Conceding that a remedy under the circumstances was “less than straightforward,” the state said that the Justices should nullify the “interim” election maps the San Antonio court adopted recently.  The District Court should then be ordered “to impose Texas’ legislatively enacted map as the interim plan” while the legality of those districts are being reviewed in a second U.S. District Court, sitting in Washington, D.C.   Both the Washington and San Antonio courts are hearing challenges to the legislature’s maps by minority groups, under the federal Voting Rights Act of 1965.   The Justice Department is also involved in its own challenge in the Washington court, which has scheduled a trial to start in January.
The state contended that nothing in federal voting rights law bars a federal court from making emergency use of a state’s election plan “without first obtaining preclearance.”  Under the Voting Rights Act’s Section 5, a number of states, mostly in the South, are required to get every change they make in election law approved by the federal District Court in Washington or by the Justice Department, before such changes may be implemented.

If the Court were to put the legislature’s maps into effect now, the state’s brief said, nothing in such a ruling “would relieve Texas of its undisputed obligation to obtain preclearance before implementing its new maps on a permanent basis.”    The practical effect, though, would be that the state’s maps would be used both in the coming Texas primary elections, in any runoff election (now set for June 5), and in the general election on November 6.

Before the Supreme Court on December 9 blocked the “interim” maps drawn by the San Antonio court, those were the maps that Texas would have had to use throughout the 2012 election cycle.   Those court-crafted maps gave some advantage to Democratic candidates and to Hispanic voters than they would not have under the state legislature’s maps.

Because of the procedure used to put the three redistricting cases before the Supreme Court did not previously require the state to spell out the legal issue it wanted the Justices to decide, the state’s briefs spells that out for the first time.  Here is the question it presented: “Whether, while preclearance remains pending [in the Washington court], another district court may order the use of judicially drawn ‘interim’ electoral maps that give no deference to the state’s duly-enacted maps, are not premised on any actual or likely violation of law, and are based on nothing more than the court’s own notion of sound public policy and ‘the collective public good.’ ”

If the Justices now adopt the state’s maps, the Texas brief said, they also should go further and “provide additional guidance for the district court to ensure that it does not make the same errors on remand.”

The brief asked the Court explicitly to reaffirm a federal court’s obligation to defer to a state’s plans, to order the lower court to use principles of equity in deciding which maps to use, to rule that nothing in the Voting Rights Act “requires proportional representation on the basis of race,” to rule that a state’s failure “to maximize the voting strength of minority groups does not violate” the Act, to rule that nothing in the Act requires a state to draw “coalition districts’ in which several minority groups make up a population majority, to make clear that the federal courts “may not depart from traditional districting principles” such as not breaking county lines “unless that departure is the only way to address an actual or likely violation of law,” and to “clarify that the district court cannot seek to equalize population among state legislative districts unless the population deviations in the legislative enacted map violate the law.”

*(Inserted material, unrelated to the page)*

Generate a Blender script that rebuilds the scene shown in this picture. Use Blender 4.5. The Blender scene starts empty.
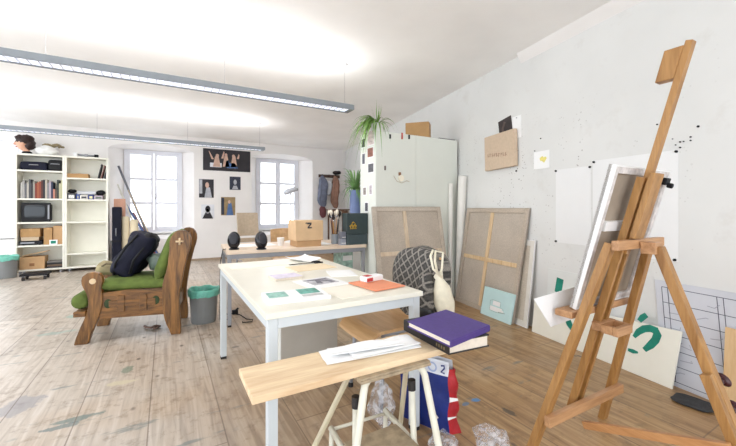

Responding to the Texas appeal, four separate briefs were filed by groups and individuals, including some African-American members of Congress from Texas, that are challenging the legality of the maps prepared by the state legislature.   The brief of the members of Congress and the state NAACP, defending the San Antonio court’s “interim” map for the 36 congressional districts, is here.  That brief argues that the court’s map for the House of Representatives seats did not make excessive use of race as a controlling factor in setting the new boundaries. Another brief defending the court’s congressional map was filed by a coalition of advocacy groups; it is here.  The brief of a redistricting task force of challengers to both the state legislative and congressional maps drawn by the legislature is here.   The brief of the League of United Latin American Citizens, defending the new districts for the state senate that take account of the state’s rapidly expanding Hispanic population, is here.

Each of those four briefs argued that there is no basis in the Voting Rights Act for the state to be allowed to use the legislature’s redistricting maps, until they have won preclearance in the Washington court.   They also contended that the court-approved plans that the Justices put on hold were a valid exercise — and a necessary one — of the San Antonio court’s authority while awaiting the outcome of the preclearance case in Washington.

When the Justices took on the three cases, they ordered the two sides to file their merits briefs simultaneously, today.   The parties are to file their reply briefs on January 3, six days before the Court’s oral argument is set for the afternoon of the Court’s first day on the bench following the holiday recess.